International Conference on Economics, Finance & Business, London

UNCERTAINTY AND CAPITAL ADEQUACY: DOES IT MATTER FOR BANK HETEROGENEITY?

HOSSEIN TAVAKOLIAN, HAMED GHIAIE

Abstract:

This paper investigates the implications of sanctions and economic uncertainty on the capital adequacy and financial stability of Iranian banks. Utilizing a dynamic stochastic general equilibrium (DSGE) model, we analyze the differentiated impacts on banks with varying capital adequacy ratios, classifying them as either "good" or "bad" banks. Our findings reveal that economic uncertainty induces a form of moral hazard, leading to a fund outflow from good banks to bad banks, which in turn drives the decreasing trend of the aggregate Capital Requirement Ratio (CRR). The model illustrates that this dynamic undermines financial stability, exacerbating the systemic risks within the banking sector.
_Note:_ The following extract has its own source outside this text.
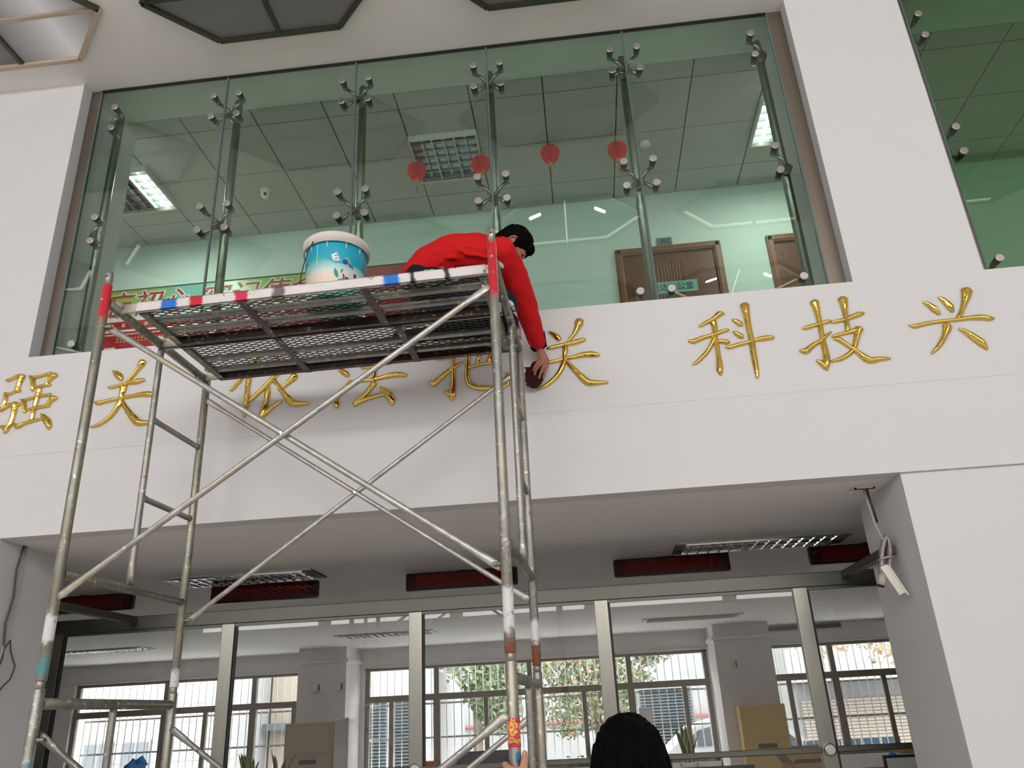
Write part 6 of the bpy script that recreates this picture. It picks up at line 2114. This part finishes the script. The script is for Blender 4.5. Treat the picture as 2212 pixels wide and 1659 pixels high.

The study underscores the critical need for robust regulatory frameworks to mitigate these risks and enhance the resilience of the banking system in the face of external economic shocks. Policy recommendations include implementing countercyclical capital buffers and adopting stringent capital requirements to safeguard against future economic disruptions.

Keywords: Capital adequacy, economic uncertainty, financial stability, heterogeneity.